Da "Duke of Earl" strikes again.....

right on the nose. Many, many light eons ago we had a heated discussion re: the tri power flow rate. We called Holley, and were informed that the "actual CFM" flow was no more than 900, but closer to 850. We questioned the wisdom of the techy on the other end, and asked how come it will only flow 850 when the carbs are rated at over 1100? Techy's answer was something to the affect that it was a complicated formula, and to trust him, the flow wasn't anywhere near the sum total of the individual carb ratings.

Re: I know I leave myself open to criticism but...

...you guys don't happen to wear "pocket protectors", do you? :-) TBarr #24014

Jerry...why not?

You don't need CFM to keep the motor at an idle, just the proper mixture of air/fuel. CFM is required at wide open throttle, when ya goin' down the road aka Eagles' "Take It Easy" an' ya have this wide grin on yer face when ya just dusted a Viper, or a Hemi, or a twin turbo Z.

Ya mean those white plastic liners.....

ya stick in your shirt pocket and then stuff it full with 50 pens and pencils of various lengths and colors? I don't know....Yo Duke...Tom, are you inferring that the Great Duke of Earl and my good buddy Jerry are geeks?

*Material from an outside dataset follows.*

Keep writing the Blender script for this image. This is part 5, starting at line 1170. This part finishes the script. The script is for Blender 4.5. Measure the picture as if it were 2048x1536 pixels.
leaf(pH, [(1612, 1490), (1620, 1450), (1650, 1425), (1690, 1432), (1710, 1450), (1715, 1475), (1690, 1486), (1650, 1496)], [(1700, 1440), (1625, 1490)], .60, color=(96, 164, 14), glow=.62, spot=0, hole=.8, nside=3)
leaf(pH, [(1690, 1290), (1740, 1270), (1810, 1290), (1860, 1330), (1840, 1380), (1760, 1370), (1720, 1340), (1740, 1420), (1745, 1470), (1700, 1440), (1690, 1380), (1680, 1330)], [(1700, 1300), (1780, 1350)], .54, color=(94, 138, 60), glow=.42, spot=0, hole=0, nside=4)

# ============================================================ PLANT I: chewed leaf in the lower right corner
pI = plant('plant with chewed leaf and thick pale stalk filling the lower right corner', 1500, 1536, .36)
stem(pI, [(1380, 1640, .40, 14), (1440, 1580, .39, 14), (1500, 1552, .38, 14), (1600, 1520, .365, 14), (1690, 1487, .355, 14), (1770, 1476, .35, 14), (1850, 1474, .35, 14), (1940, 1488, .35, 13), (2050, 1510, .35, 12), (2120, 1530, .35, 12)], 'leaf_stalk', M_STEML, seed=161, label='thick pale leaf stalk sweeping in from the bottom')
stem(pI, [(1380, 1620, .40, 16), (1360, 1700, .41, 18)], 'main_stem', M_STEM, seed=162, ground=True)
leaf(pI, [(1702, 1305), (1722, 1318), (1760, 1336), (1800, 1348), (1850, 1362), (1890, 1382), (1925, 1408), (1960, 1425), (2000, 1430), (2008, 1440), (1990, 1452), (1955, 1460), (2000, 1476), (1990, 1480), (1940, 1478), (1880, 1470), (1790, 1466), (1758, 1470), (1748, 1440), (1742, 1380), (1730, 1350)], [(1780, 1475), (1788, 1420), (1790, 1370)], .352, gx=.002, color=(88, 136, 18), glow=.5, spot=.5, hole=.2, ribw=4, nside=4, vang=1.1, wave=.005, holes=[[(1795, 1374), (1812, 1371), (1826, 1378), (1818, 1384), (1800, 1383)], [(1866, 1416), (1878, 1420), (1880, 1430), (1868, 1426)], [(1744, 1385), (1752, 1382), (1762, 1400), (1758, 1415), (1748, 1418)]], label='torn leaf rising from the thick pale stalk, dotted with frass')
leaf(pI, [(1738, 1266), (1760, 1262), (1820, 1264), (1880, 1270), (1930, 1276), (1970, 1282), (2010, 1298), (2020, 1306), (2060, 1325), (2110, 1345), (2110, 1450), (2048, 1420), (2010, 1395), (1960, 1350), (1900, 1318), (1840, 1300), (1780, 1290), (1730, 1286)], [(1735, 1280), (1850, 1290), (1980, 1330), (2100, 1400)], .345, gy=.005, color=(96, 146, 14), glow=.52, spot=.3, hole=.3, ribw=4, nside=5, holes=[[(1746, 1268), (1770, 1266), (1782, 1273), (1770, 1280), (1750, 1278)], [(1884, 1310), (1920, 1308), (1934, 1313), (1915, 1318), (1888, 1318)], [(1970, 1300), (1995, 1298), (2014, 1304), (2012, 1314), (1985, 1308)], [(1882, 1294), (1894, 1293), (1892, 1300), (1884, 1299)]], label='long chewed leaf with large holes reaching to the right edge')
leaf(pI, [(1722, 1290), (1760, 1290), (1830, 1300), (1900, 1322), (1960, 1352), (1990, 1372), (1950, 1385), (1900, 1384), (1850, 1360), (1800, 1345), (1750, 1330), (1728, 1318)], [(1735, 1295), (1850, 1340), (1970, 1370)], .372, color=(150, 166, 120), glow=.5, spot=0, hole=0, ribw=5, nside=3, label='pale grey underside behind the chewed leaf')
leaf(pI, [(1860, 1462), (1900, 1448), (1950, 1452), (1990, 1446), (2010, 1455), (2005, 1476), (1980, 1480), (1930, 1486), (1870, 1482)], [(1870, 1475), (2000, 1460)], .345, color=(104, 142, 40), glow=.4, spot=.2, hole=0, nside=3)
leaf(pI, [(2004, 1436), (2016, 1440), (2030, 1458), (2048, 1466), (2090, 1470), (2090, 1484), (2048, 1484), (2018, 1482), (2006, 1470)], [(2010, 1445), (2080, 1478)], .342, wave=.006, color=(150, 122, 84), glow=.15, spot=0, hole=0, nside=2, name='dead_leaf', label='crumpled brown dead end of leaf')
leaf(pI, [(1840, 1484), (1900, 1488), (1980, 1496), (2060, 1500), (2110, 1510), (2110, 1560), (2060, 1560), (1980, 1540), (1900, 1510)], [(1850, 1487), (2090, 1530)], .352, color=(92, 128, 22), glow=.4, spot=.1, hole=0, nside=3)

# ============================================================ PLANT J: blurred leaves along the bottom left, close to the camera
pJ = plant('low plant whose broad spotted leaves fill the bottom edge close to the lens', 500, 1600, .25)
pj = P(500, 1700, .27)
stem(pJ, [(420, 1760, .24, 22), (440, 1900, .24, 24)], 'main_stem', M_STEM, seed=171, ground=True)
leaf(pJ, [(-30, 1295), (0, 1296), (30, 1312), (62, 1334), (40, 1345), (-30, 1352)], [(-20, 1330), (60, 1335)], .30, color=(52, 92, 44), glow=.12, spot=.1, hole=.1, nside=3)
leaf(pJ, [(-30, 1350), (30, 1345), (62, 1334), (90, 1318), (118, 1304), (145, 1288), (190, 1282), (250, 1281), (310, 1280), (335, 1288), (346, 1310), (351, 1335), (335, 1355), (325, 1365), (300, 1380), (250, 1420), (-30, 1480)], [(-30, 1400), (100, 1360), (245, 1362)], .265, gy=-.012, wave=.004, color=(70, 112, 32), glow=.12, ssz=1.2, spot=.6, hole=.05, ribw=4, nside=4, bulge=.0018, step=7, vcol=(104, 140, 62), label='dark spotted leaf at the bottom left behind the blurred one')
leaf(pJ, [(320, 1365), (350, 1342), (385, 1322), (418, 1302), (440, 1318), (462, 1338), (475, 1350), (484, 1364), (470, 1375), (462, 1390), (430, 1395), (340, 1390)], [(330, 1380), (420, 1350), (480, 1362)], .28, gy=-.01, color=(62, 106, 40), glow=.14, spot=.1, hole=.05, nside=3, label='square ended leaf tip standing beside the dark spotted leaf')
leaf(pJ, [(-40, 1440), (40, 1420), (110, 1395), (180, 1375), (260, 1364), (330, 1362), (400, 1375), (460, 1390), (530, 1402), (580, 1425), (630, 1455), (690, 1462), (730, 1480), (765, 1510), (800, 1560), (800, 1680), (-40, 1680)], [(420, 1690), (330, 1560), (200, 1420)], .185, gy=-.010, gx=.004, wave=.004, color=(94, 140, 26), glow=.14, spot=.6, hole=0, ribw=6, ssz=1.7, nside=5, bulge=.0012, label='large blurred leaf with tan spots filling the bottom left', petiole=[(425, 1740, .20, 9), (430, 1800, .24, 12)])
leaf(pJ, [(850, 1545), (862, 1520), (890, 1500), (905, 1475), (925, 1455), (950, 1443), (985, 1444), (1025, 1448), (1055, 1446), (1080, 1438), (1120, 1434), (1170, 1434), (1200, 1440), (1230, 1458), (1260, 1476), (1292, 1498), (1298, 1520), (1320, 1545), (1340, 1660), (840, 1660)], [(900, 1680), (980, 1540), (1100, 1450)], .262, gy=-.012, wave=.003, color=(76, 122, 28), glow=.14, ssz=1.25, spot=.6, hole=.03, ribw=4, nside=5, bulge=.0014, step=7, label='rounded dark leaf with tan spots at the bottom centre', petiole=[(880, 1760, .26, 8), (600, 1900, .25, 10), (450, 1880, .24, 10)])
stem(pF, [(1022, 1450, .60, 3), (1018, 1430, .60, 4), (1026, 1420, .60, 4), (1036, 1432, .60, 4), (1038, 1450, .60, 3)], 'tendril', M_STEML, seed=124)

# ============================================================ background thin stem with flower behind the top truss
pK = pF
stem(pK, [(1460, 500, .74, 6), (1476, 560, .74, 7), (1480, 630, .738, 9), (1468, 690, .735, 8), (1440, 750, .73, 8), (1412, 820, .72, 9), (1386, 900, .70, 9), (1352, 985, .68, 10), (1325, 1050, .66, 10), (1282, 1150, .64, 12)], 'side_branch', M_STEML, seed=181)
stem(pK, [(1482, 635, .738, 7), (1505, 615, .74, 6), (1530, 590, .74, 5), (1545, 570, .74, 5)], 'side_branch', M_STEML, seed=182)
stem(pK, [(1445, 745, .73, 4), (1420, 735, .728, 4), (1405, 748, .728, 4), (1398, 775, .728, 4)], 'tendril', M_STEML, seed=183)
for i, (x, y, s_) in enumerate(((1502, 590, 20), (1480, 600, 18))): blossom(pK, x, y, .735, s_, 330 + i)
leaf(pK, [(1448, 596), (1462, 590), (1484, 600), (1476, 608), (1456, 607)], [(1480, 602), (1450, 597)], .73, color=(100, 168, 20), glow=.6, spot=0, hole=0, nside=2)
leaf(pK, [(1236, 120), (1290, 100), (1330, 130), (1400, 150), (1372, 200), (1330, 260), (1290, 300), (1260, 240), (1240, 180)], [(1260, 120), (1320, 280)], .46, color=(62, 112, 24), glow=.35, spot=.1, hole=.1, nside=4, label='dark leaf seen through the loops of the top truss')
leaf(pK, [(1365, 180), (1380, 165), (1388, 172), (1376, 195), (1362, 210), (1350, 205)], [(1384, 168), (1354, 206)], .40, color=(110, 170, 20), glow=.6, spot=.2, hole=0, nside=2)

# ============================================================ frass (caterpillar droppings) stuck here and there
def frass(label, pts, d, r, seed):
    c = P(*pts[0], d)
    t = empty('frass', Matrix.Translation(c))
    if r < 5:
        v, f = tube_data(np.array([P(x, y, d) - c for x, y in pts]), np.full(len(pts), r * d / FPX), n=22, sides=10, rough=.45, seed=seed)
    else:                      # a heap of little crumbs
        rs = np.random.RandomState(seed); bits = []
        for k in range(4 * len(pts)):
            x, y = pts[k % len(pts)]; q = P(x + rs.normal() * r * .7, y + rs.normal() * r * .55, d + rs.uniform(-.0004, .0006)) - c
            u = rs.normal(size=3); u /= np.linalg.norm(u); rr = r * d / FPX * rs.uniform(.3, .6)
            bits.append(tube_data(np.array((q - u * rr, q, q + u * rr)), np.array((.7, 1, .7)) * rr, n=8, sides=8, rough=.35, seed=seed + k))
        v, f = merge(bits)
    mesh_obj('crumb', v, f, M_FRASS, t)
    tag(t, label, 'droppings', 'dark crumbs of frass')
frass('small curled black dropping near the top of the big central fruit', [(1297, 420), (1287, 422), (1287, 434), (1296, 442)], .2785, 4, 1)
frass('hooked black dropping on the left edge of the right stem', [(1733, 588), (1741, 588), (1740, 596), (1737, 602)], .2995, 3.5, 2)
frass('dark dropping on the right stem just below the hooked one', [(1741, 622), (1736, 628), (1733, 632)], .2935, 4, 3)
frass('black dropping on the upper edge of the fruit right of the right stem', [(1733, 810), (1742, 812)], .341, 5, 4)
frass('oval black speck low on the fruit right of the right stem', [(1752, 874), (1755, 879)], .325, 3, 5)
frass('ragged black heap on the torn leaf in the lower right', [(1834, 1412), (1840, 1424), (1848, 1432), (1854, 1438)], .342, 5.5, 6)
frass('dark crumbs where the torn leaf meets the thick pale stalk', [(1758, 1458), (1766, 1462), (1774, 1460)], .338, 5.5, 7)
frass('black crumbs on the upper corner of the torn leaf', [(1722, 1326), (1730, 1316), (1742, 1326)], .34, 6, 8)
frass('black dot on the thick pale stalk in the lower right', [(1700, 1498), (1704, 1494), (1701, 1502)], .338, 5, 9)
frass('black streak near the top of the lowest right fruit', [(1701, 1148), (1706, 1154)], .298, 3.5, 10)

Re: Clarification on flow rates

Jerry:

Your question is not clear to me so I will just try to rephrase my first post. If we assume that the carb air flow is speced at 3" Hg. per industry standard for two-barrels, then we can approximate the air flow at 1.5 inches (the industry standard depression for measuring four-barrels) by dividing by the square root of two (for all three carbs) and the total is 906. If we measure each carb at 1.5 inches and then add the total, the answer should be about 906. Because two-barrel and four-barrel flow is measured at different a different pressure differentials, we can't compare them directily, but we can convert "two-barrel" air flow to "four-barrel" air flow by dividing the quoted two-barrel flow by 1.414. By making this adjustment we can directily compare a tri-power set up to a four-barrel. If we don't do the coversion, the tri-power will appear to have much more flow, but it's apples and oranges. We could also convert "four-barrel" flow to "two-barrel" flow by mulitplying the four-barrel flow by the square root of two, but this doesn't mean much. High performance engine carburetors are generally sized to provide peak engine air flow demand at 1.5 inches or less. Typical single two-barrel installations naturally see a higher pressure drop to provide peak air flow demand, which is why they are measured at three inches, and a designer would try to size a single two barrel to provide peak airflow demand at not much more than three inches depression across the carb.

Duke

Re: Sometimes they're clear plastic.....

....but no, I wouldn't inject something mean spirited. Just poking fun at how serious we take our hobby. No offensivness intended. :-) TBarr #24014

Pocket protectors and complicated formulas

I wouldn't call dividing by the square root of two a "complicated formula". There are other minor factors involved, but it's a very good approximation. Then again, there are guys out there who still think that if you double the carburetor air flow you double the horsepower. Because of the tripower's thirteen percent higher flow rate than the 800 CFM Holley on the '66 big blocks, they provided peak engine air flow demand with a bit less loss through the carbs, but the horsepower improvement was small - on the order of about 2.5 percent according to Chevrolet's advertised numbers, but this is barely within the range of dyno test repeatability. Regarding pocket protectors, I'm a mechanical engineer. Only electrical engineers wore pocket protectors. On that note I gotta go before Jack finds me.

Duke

Re: Clarification on flow rates

duke the numbers i quoted came from the holley book, but the numbers we use in the computerdyno programs are 250 and 370 cfm which came from air box numbers. sorry about the confusion.